SA32B-05:
Modeling Thermospheric Dynamics Under all Solar, Geomagnetic, and Lower Atmosphere Conditions

Wednesday, 17 December 2014: 11:20 AM
Timothy J Fuller-Rowell1, Mariangel Fedrizzi2, Tzu-Wei Fang3, Mihail Codrescu4, Catalin Negrea3, Xian Lu5 and Fei Wu1, (1)Univ of Colorado-CIRES, Boulder, CO, United States, (2)NOAA/SWPC-Univ. Colorado/CIRES, Boulder, CO, United States, (3)University of Colorado at Boulder, Boulder, CO, United States, (4)SWPC/NOAA, Boulder, CO, United States, (5)Univ of Colorado, Boulder, CO, United States
Abstract:
During very active geomagnetic conditions, neutral thermospheric dynamics is dominated by magnetospheric momentum and energy input.
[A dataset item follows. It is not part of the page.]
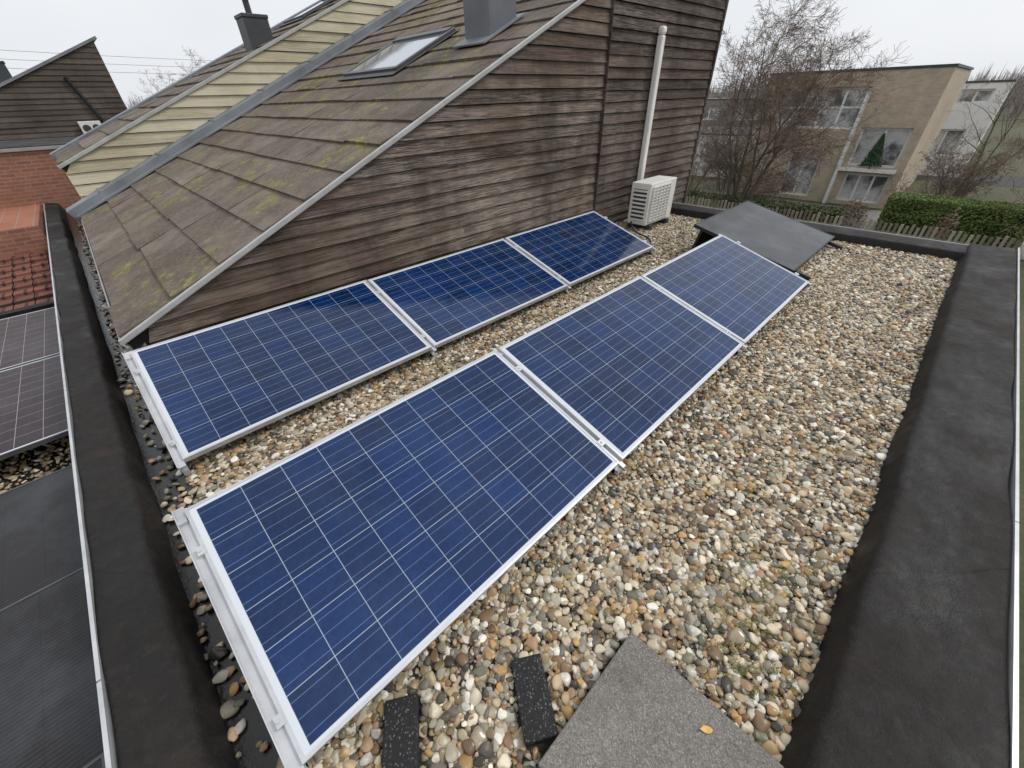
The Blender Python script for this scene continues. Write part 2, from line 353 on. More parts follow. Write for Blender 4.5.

Mid and high latitude horizontal winds can exceed many hundreds of meters per second, vertical winds many tens of meters per second, and the impulsive energy input can drive global wave surges of one to two hundred meters per second. The latitudinal change in global temperature and pressure from the energy input drives an altered circulation, neutral composition structure, and the disturbance dynamo, all of which have dramatic impact on the ionosphere. During more typical solar and geomagnetic activity conditions the balance between these solar and magnetospheric drivers, and forcing from the lower atmosphere, is not so clear. A whole spectrum of waves, including migrating and non-migrating tides and gravity waves, propagate from sources in the lower atmosphere, increase in amplitude, and drive winds throughout the thermosphere and at all latitudes. Some of these waves break in the mesosphere and lower thermosphere and mix the constituents. Some penetrate further into the thermosphere driving steep vertical gradients, and as they dissipate by molecular viscosity they deposit momentum. Much of the variability in electrodynamics is driven by the larger-scale tidal spectrum of waves driving neutral winds in the lower thermosphere dynamo region. The shorter period and smaller scale spectrum of gravity waves also drive neutral winds, and their impact is readily apparent in the ionosphere from incoherent scatter and dynasonde observations. The still sparse direct observations of neutral winds means that sometimes it is the impact on the ionosphere that must be used to indicate the presence of neutral atmospheric winds and waves.